## STATED GOAL
Pictures stay out of the copy. Please reproduce only the lines between the one holding "Build this scene" and the one holding "C = S.collection", inclusive.

## RECORDS SUPPLIED

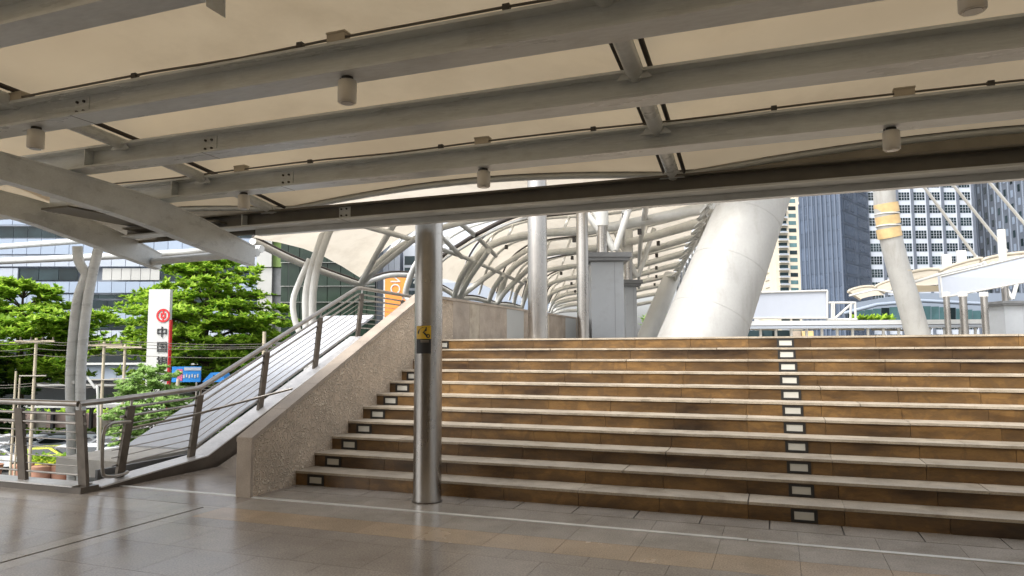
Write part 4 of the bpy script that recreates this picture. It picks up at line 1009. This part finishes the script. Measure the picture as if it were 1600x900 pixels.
for i in range(len(xs_)-1):
    for j in range(len(ys2)-1): quadbox(MB(), xs_[i]+.5, xs_[i+1]-.5, ys2[j]+.5, ys2[j+1]-.5, 74, .1).build('window', M['glass_tree_tint'], gl)
m = MB()
for x in xs_: quadbox(MB(), x-.35, x+.35, 330, 600, 73.9, .1).build('mullion', M['panel_silver'], gl)
for y in ys2: quadbox(MB(), 438, 586, y-.3, y+.3, 73.86, .1).build('transom', M['panel_silver'], gl)
ww = thing('white_block', 'pale building strip behind the orange banner', 'building', gp(600, 80))
for k in range(7): quadbox(MB(), 560+k*9, 560+k*9+8.4, 380, 620, 78+.0*k, 5).build('cladding_panel', M['tower_white'] if k not in (3,) else M['panel_blue'], ww)
quadbox(MB(), 628, 672, 380, 620, 78, 5).build('wall', M['tower_white'], ww)
for j in range(5): quadbox(MB(), 632, 648, 400+j*18, 400+j*18+14, 77.9, .1).build('window', M['window'], ww)
bg2 = thing('far_white_block', 'bright far building seen above the parapet between the vault supports', 'building', gp(760, 120))
quadbox(MB(), 672, 870, 440, 620, 120, 5).build('wall', M['panel_white'], bg2)
for k in range(24): quadbox(MB(), 676+k*8, 681+k*8, 470, 486, 119.9, .1).build('window', M['panel_blue'], bg2)

# wall and street furniture seen through the railing
bw = thing('roadside_wall', 'dusty pink roadside wall with pale piers across the street', 'wall', gp(100, 50))
for k in range(20):
    x = -40+k*16; quadbox(MB(), x, x+15.5, 646, 668, 62, .3).build('wall_panel', M['pink_wall'] if k % 3 else M['concrete'], bw)
for k in range(11): x = -40+k*30; quadbox(MB(), x-2, x+2, 634, 670, 61.6, .3).build('pier', M['concrete'] if k % 2 else M['ink'], bw)
quadbox(MB(), -45, 300, 632, 637, 59, 2.5).build('canopy_edge', M['white'], bw)
# cars
def make_car(loc, rz, paint, lab, group='cars parked in the street below'):
    t = thing('parked_car', lab, 'car', (0, 0, 0), group)
    L_, W_ = 4.4, 1.75
    prof = [(-2.2, .35), (-2.2, .75), (-1.95, .92), (-1.45, .98), (-.75, 1.42), (.55, 1.45), (1.35, .98), (2.05, .86), (2.2, .7), (2.2, .35)]
    m = MB(); n = len(prof)
    for (x0, z0), (x1, z1) in zip(prof, prof[1:]+prof[:1]):
        i0 = .12 if z0 > 1.2 else 0; i1 = .12 if z1 > 1.2 else 0
        m.face([(x0, -W_/2+i0, z0), (x1, -W_/2+i1, z1), (x1, W_/2-i1, z1), (x0, W_/2-i0, z0)])
    for s in (-1, 1):
        lo = [(x, s*W_/2, z) for x, z in prof if z < 1.2]; m.face(lo if s > 0 else lo[::-1])
        hi = [(-1.45, s*W_/2, .98), (-.75, s*(W_/2-.12), 1.42), (.55, s*(W_/2-.12), 1.45), (1.35, s*W_/2, .98)]; m.face(hi if s > 0 else hi[::-1])
    m.build('body', paint, t)
    g = MB()
    for s in (-1, 1): g.face([(-1.15, s*(W_/2-.015), 1.03), (-.68, s*(W_/2-.095), 1.36), (.45, s*(W_/2-.095), 1.38), (1.05, s*(W_/2-.01), 1.03)])
    g.build('side_window', M['glass_dark'], t)
    MB().face([(.62, -.68, 1.435), (.62, .68, 1.435), (1.28, .76, 1.03), (1.28, -.76, 1.03)]) 
    g = MB(); g.face([(.64, -.66, 1.43), (1.30, -.76, 1.03), (1.30, .76, 1.03), (.64, .66, 1.43)]); g.build('windscreen', M['glass_dark'], t)
    g = MB(); g.face([(-.82, -.66, 1.40), (-.82, .66, 1.40), (-1.42, .76, 1.02), (-1.42, -.76, 1.02)]); g.build('rear_window', M['glass_dark'], t)
    for x in (-1.35, 1.35):
        for s in (-1, 1):
            wl = MB().tube([(x, s*(W_/2-.16), .32), (x, s*(W_/2+.02), .32)], .32, 16).build('wheel', M['tyre'], t)
            MB().tube([(x, s*(W_/2+.021), .32), (x, s*(W_/2+.03), .32)], .2, 12).build('rim', M['silver_car'], wl)
    for s in (-1, 1):
        MB().box((2.15, s*.62-.18, .66), (2.22, s*.62+.18, .78)).build('headlight', M['lens'], t)
        MB().box((-2.22, s*.66-.14, .70), (-2.16, s*.66+.14, .84)).build('tail_light', M['red'], t)
    t.location = loc; t.rotation_euler.z = rz
    return t
cp = {}
carz = [(34, 48, 'silver_car', 'pale silver car below the first railing post, nearer than the parked row'), (148, 47.5, 'white_car', 'white car between the corner post and the looping rail end'), (112, 47, 'white_car', 'white car just right of the yellow green one'), (-18, 53, 'white_car', 'white car at the far left end of the parked row'), (18, 53, 'white_car', 'white car left of the first railing post'), (52, 52.5, 'silver_car', 'silver car between the two railing posts'), (94, 52, 'dark_car', 'dark car parked in the row behind the yellow one'),
        (136, 52.5, 'silver_car', 'silver car behind the curved twin tube column'), (176, 52, 'white_car', 'white car right of the corner railing post'), (214, 53, 'dark_car', 'dark car at the right end of the parked row'),
        (6, 46, 'white_car', 'white car nearest at the far left'), (178, 45.5, 'silver_car', 'silver car near the looping rail end'), (78, 46.5, 'yellow_car', 'yellow green car standing in front of the parked row')]
for px, d, c, lab in carz:
    q_ = P(px, 600, d); loc = (q_.x, q_.y, -6); rz = YAW+(math.pi if px % 3 else 0)+.15
    if c not in cp: cp[c] = make_car(loc, rz, M[c], lab)
    else: copy_tree(cp[c], loc, lab, rz)
for i, (px, d, lab) in enumerate(((-6, 42, 'terracotta planter at far left below the railing'), (42, 42, 'terracotta planter left, under the yellow green car'), (72, 41.5, 'terracotta planter in the middle of the row'), (101, 42, 'terracotta planter at the right beside the twin tube column'), (128, 42, 'terracotta planter right of the twin tube column'))):
    q_ = P(px, 600, d); b = Vector((q_.x, q_.y, -6)); t = thing('planter', lab, 'planter', tuple(b), 'planters along the street')
    MB().tube([b, b+Vector((0, 0, .9)), b+Vector((0, 0, 1.0))], [.42, .6, .62], 12).build('pot', M['terracotta'], t)
    pm = MB()
    for _ in range(14): leaves(pm, b+Vector((rg.uniform(-.5, .5), rg.uniform(-.5, .5), 1.0+rg.random()*.5)), Vector((0, 0, .6)), 6, .35, rg)
    pm.build('foliage', M['leaf'], t)

# ------------------------------------------------------------------ right hand towers
def tower(name, lab, cx0, cx1, d0, d1, z1, core, th=20):
    a = P(cx0, 540, d0); b = P(cx1, 540, d1); t = thing(name, lab, 'tower', (a.x, a.y, -6))
    e = Vector((b.x-a.x, b.y-a.y, 0)); n_ = Vector((-e.y, e.x, 0)).normalized()
    MB().obox(Vector((a.x, a.y, -6)), e, n_*th, Vector((0, 0, z1+6))).build('wall', M[core], t)
    return t, Vector((a.x, a.y, 0)), e, n_
# white gridded tower
t, a, e, n_ = tower('gridded_tower', 'white office tower with a grid of dark square windows behind the mast', 1364, 1533, 190, 190, 85, 'tower_white')
ncol, zf, Hf = 7, 4.0, 3.52; cw = e.length/ncol; eu = e.normalized()
pr = None; nm = 0
for c in range(ncol):
    for r_ in range(15):
        o = a+eu*(c*cw+.6)+Vector((0, 0, 3.2+r_*Hf))
        if pr is None:
            m = MB(); m.obox(o-n_*.05, eu*(cw-1.2), n_*.1, Vector((0, 0, 2.2)), 0)
            pr = m.build('window', M['window'], t); po = o
            mb = MB()
            for k in range(1, 4): mb.obox(o-n_*.12+eu*((cw-1.2)*k/4-.03), eu*.06, n_*.06, Vector((0, 0, 2.2)))
            for k in (1, 2): mb.obox(o-n_*.13+Vector((0, 0, .73*k-.03)), eu*(cw-1.2), n_*.06, Vector((0, 0, .06)))
            mu = mb.build('window_bars', M['tower_white'], pr)
        else:
            c_ = inst(pr, t, o-po+a*0+Vector(OFF[t.name])); d_ = mu.copy(); col.objects.link(d_); d_.parent = c_
for c in range(ncol+1): MB().obox(a+eu*(c*cw-.28)-n_*.55+Vector((0, 0, -6)), eu*.56, n_*.5, Vector((0, 0, 90))).build('pier', M['tower_slate'], t)
# blue tower: finned left face, panelled right face
t, a, e, n_ = tower('blue_tower', 'dark blue glass tower with vertical fins left of the gridded tower', 1257, 1322, 168, 160, 44, 'tower_blue', 1)
eu = e.normalized(); nf = 9
for k in range(nf+1): MB().obox(a+eu*(e.length*k/nf-.12)-n_*.30+Vector((0, 0, -6)), eu*.34, n_*.28, Vector((0, 0, 47.2 if k > 2 else 45-(2-k)*1.4))).build('fin', M['tower_blue2'], t)
for r_ in range(14):
    for k in range(5): MB().obox(a+eu*(e.length*k/5+.1)-n_*.12+Vector((0, 0, -4+r_*3.3)), eu*(e.length/5-.2), n_*.1, Vector((0, 0, 3.1))).build('glass_panel', M['tower_blue'], t)
a2 = P(1322, 540, 160); b2 = P(1367, 540, 175); a2 = Vector((a2.x, a2.y, 0)); e2 = Vector((b2.x-a2.x, b2.y-a2.y, 0)); n2 = Vector((-e2.y, e2.x, 0)).normalized(); u2 = e2.normalized()
MB().obox(a2+Vector((0, 0, -6)), e2, n2*.6, Vector((0, 0, 60))).build('side_wall', M['tower_blue2'], t)
for c in range(2):
    for r_ in range(16): MB().obox(a2+u2*(e2.length*(.12+.46*c))-n2*.1+Vector((0, 0, -2+r_*3.0)), u2*e2.length*.34, n2*.08, Vector((0, 0, 2.2))).build('window', M['tower_blue'], t)
for r_ in range(17): MB().obox(a2+Vector((0, 0, -2.5+r_*3.0))-n2*.12, e2, n2*.1, Vector((0, 0, .16))).build('floor_line', M['tower_blue2'], t)
# cream apartment tower
t, a, e, n_ = tower('apartment_tower', 'cream apartment tower with stacked balconies beside the big pylon', 1217, 1262, 300, 300, 90, 'cream')
eu = e.normalized(); Lw = e.length; Hf = 3.2
for r_ in range(22):
    z = 3+r_*Hf
    MB().obox(a+eu*Lw*.12-n_*.05+Vector((0, 0, z+.9)), eu*Lw*.30, n_*.1, Vector((0, 0, 1.5))).build('balcony_opening', M['window'], t)
    bl = MB().obox(a+eu*Lw*.10-n_*1.2+Vector((0, 0, z)), eu*Lw*.34, n_*1.19, Vector((0, 0, .25))).build('balcony', M['cream_pale'], t)
    MB().obox(a+eu*Lw*.10-n_*1.25+Vector((0, 0, z+.26)), eu*Lw*.34, n_*.1, Vector((0, 0, .6))).build('parapet', M['panel_white'], bl)
    MB().obox(a+eu*Lw*.50-n_*.05+Vector((0, 0, z+.5)), eu*Lw*.26, n_*.1, Vector((0, 0, 1.7))).build('window', M['glass_teal'] if r_ % 3 else M['window'], t)
    MB().obox(a+eu*Lw*.86-n_*.6+Vector((0, 0, z)), eu*Lw*.14, n_*.59, Vector((0, 0, .9))).build('balcony', M['cream_pale'], t)
    MB().obox(a+eu*Lw*.87-n_*.05+Vector((0, 0, z+1.0)), eu*Lw*.12, n_*.08, Vector((0, 0, 1.6))).build('window', M['tower_slate'], t)
a2 = P(1180, 540, 330); b2 = P(1217, 540, 302); a2 = Vector((a2.x, a2.y, 0)); e2 = Vector((b2.x-a2.x, b2.y-a2.y, 0)); n2 = Vector((-e2.y, e2.x, 0)).normalized(); u2 = e2.normalized()
MB().obox(a2+Vector((0, 0, -6)), e2, n2*2, Vector((0, 0, 92))).build('side_wall', M['cream_pale'], t)
for r_ in range(22):
    z = 3+r_*Hf
    for f in (.25, .62): MB().obox(a2+u2*e2.length*f-n2*1.0+Vector((0, 0, z)), u2*e2.length*.16, n2*.99, Vector((0, 0, .9))).build('balcony', M['cream'], t)
    MB().obox(a2+u2*e2.length*.84-n2*.05+Vector((0, 0, z+.5)), u2*e2.length*.12, n2*.08, Vector((0, 0, 1.9))).build('window', M['panel_white'], t)
# slate tower at the right edge
t, a, e, n_ = tower('slate_tower', 'slate grey tower with staggered narrow windows at the right edge', 1530, 1680, 205, 165, 90, 'tower_slate')
eu = e.normalized(); Lw = e.length
for c in range(13):
    for r_ in range(15):
        z = 2+r_*3.6+(c % 2)*.9; o = a+eu*(Lw*(c+.3)/13)
        MB().obox(o-n_*.06+Vector((0, 0, z)), eu*1.0, n_*.1, Vector((0, 0, 1.9))).build('window', M['panel_blue'] if (c+r_) % 2 else M['window'], t)
for c in range(14): MB().obox(a+eu*(Lw*c/13-.1)-n_*.25+Vector((0, 0, -6)), eu*.2, n_*.24, Vector((0, 0, 95))).build('fin', M['tower_grey'], t)
# small striped far building
t = thing('striped_block', 'tiny striped far building just right of the big pylon', 'building', gp(1184, 350))
for k in range(6): quadbox(MB(), 1170+k*3.6, 1170+k*3.6+3.2, 425, 545, 350, 4).build('wall_panel', M['tower_white'] if k % 2 else M['tower_blue2'], t)
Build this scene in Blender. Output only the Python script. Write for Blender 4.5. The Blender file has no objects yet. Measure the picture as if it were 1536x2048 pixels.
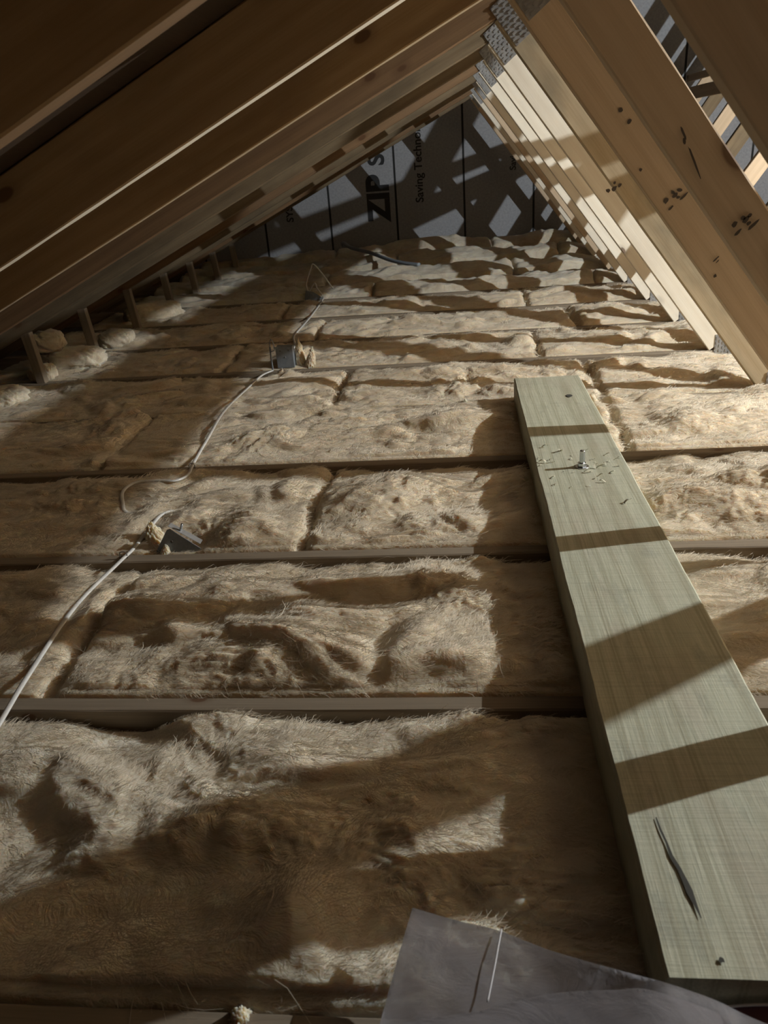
import bpy, bmesh, math, random
import numpy as np
from mathutils import Vector, Matrix
random.seed(7); RNG = np.random.default_rng(7)
S = bpy.context.scene
C = S.collection

# ------------------------------------------------------------------ camera, light, exposure
YAW, PITCH, ROLL, FPX, CAMZ = 0.11552, 0.4322, -0.07822, 1554.03, 0.8775
f = Vector((-math.sin(YAW)*math.cos(PITCH), math.cos(YAW)*math.cos(PITCH), -math.sin(PITCH)))
rt = Vector((math.cos(YAW), math.sin(YAW), 0)); up = rt.cross(f)
cr, sr_ = math.cos(ROLL), math.sin(ROLL)
r2 = cr*rt + sr_*up; u2 = cr*up - sr_*rt
cam = bpy.data.cameras.new('camera'); co = bpy.data.objects.new('camera', cam); C.objects.link(co)
co.matrix_world = Matrix(((r2.x, u2.x, -f.x, 0), (r2.y, u2.y, -f.y, 0), (r2.z, u2.z, -f.z, CAMZ), (0, 0, 0, 1)))
cam.sensor_fit = 'VERTICAL'; cam.sensor_height = 32.0; cam.lens = FPX/2048*32.0
cam.clip_start = 0.02; cam.clip_end = 100
cam.dof.use_dof = True; cam.dof.focus_distance = 2.3; cam.dof.aperture_fstop = 9.0
S.camera = co

W = bpy.data.worlds.new('world'); S.world = W; W.use_nodes = True
W.node_tree.nodes['Background'].inputs[0].default_value = (0.75, 0.85, 1.0, 1)
W.node_tree.nodes['Background'].inputs[1].default_value = 0.0

LAMP = Vector((3.25, 2.29, 1.63))
ld = bpy.data.lights.new('work_light', 'POINT'); ld.energy = 440; ld.shadow_soft_size = 0.010
ld.color = (0.93, 0.985, 1.0)
lo = bpy.data.objects.new('work_light', ld); C.objects.link(lo); lo.location = LAMP

S.view_settings.view_transform = 'Standard'; S.view_settings.look = 'None'
S.view_settings.exposure = 0.30; S.view_settings.gamma = 1.0; S.view_settings.use_curve_mapping = False

# ------------------------------------------------------------------ noise (numpy gradient noise, -1..1)
_perm = np.random.default_rng(3).permutation(512); _perm = np.concatenate([_perm, _perm, _perm])
_ang = np.random.default_rng(5).uniform(0, 2*np.pi, 512)
def noise(x, y, seed=0):
    x = np.asarray(x, float) + seed*17.31; y = np.asarray(y, float) + seed*9.17
    xi = np.floor(x).astype(int); yi = np.floor(y).astype(int); xf = x-xi; yf = y-yi
    def g(ix, iy, dx, dy):
        a = _ang[_perm[(_perm[ix & 511] + iy) & 511]]
        return np.cos(a)*dx + np.sin(a)*dy
    u = xf*xf*xf*(xf*(xf*6-15)+10); v = yf*yf*yf*(yf*(yf*6-15)+10)
    n00 = g(xi, yi, xf, yf); n10 = g(xi+1, yi, xf-1, yf); n01 = g(xi, yi+1, xf, yf-1); n11 = g(xi+1, yi+1, xf-1, yf-1)
    return 1.5*((n00*(1-u)+n10*u)*(1-v) + (n01*(1-u)+n11*u)*v)
def ss(a, b, x):
    t = np.clip((x-a)/(b-a), 0, 1); return t*t*(3-2*t)

# ------------------------------------------------------------------ materials
def mat(name):
    m = bpy.data.materials.new(name); m.use_nodes = True
    nt = m.node_tree; b = nt.nodes['Principled BSDF']
    return m, nt, b
def nd(nt, t, **k):
    n = nt.nodes.new(t)
    for a, v in k.items(): setattr(n, a, v)
    return n
def mapping(nt, scale, loc=(0, 0, 0), rand=True, coord='Object'):
    tc = nd(nt, 'ShaderNodeTexCoord'); mp = nd(nt, 'ShaderNodeMapping')
    mp.inputs['Scale'].default_value = scale; mp.inputs['Location'].default_value = loc
    if rand:
        oi = nd(nt, 'ShaderNodeObjectInfo'); vm = nd(nt, 'ShaderNodeVectorMath', operation='MULTIPLY_ADD')
        cx = nd(nt, 'ShaderNodeCombineXYZ')
        for i in range(3): nt.links.new(oi.outputs['Random'], cx.inputs[i])
        vm.inputs[1].default_value = (13.7, 7.1, 5.3)
        nt.links.new(cx.outputs[0], vm.inputs[0]); nt.links.new(tc.outputs[coord], vm.inputs[2])
        nt.links.new(vm.outputs[0], mp.inputs[0])
    else:
        nt.links.new(tc.outputs[coord], mp.inputs[0])
    return mp
def ramp(nt, src, stops, interp='LINEAR'):
    r = nd(nt, 'ShaderNodeValToRGB'); r.color_ramp.interpolation = interp
    e = r.color_ramp.elements
    while len(e) < len(stops): e.new(0.5)
    for i, (p, c) in enumerate(stops):
        e[i].position = p; e[i].color = (*c, 1) if len(c) == 3 else c
    nt.links.new(src, r.inputs[0]); return r
def mix(nt, a, b, fac, mode='MIX'):
    m = nd(nt, 'ShaderNodeMix', data_type='RGBA', blend_type=mode)
    for sock, v in ((m.inputs[0], fac), (m.inputs[6], a), (m.inputs[7], b)):
        if hasattr(v, 'node') or isinstance(v, bpy.types.NodeSocket): nt.links.new(v, sock)
        elif isinstance(v, (int, float)): sock.default_value = v
        else: sock.default_value = (*v, 1)
    return m.outputs[2]
def math_(nt, op, a, b=0.0, clamp=False):
    m = nd(nt, 'ShaderNodeMath', operation=op, use_clamp=clamp)
    for i, v in enumerate((a, b)):
        if isinstance(v, bpy.types.NodeSocket): nt.links.new(v, m.inputs[i])
        else: m.inputs[i].default_value = v
    return m.outputs[0]
def noise_n(nt, vec, scale, detail=4, rough=0.5, dist=0.0):
    n = nd(nt, 'ShaderNodeTexNoise'); n.inputs['Scale'].default_value = scale
    n.inputs['Detail'].default_value = detail; n.inputs['Roughness'].default_value = rough
    n.inputs['Distortion'].default_value = dist
    nt.links.new(vec.outputs[0], n.inputs['Vector']); return n.outputs[0]
def bump(nt, b, h, strength, dist):
    bp = nd(nt, 'ShaderNodeBump'); bp.inputs['Strength'].default_value = strength
    bp.inputs['Distance'].default_value = dist
    nt.links.new(h, bp.inputs['Height']); nt.links.new(bp.outputs[0], b.inputs['Normal']); return bp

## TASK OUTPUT
Build this scene in Blender. Output only the Python script. Write for Blender 4.5. The Blender file has no objects yet. Measure the picture as if it were 1536x2048 pixels.
import bpy, bmesh, math, random
import numpy as np
from mathutils import Vector, Matrix
random.seed(7); RNG = np.random.default_rng(7)
S = bpy.context.scene
C = S.collection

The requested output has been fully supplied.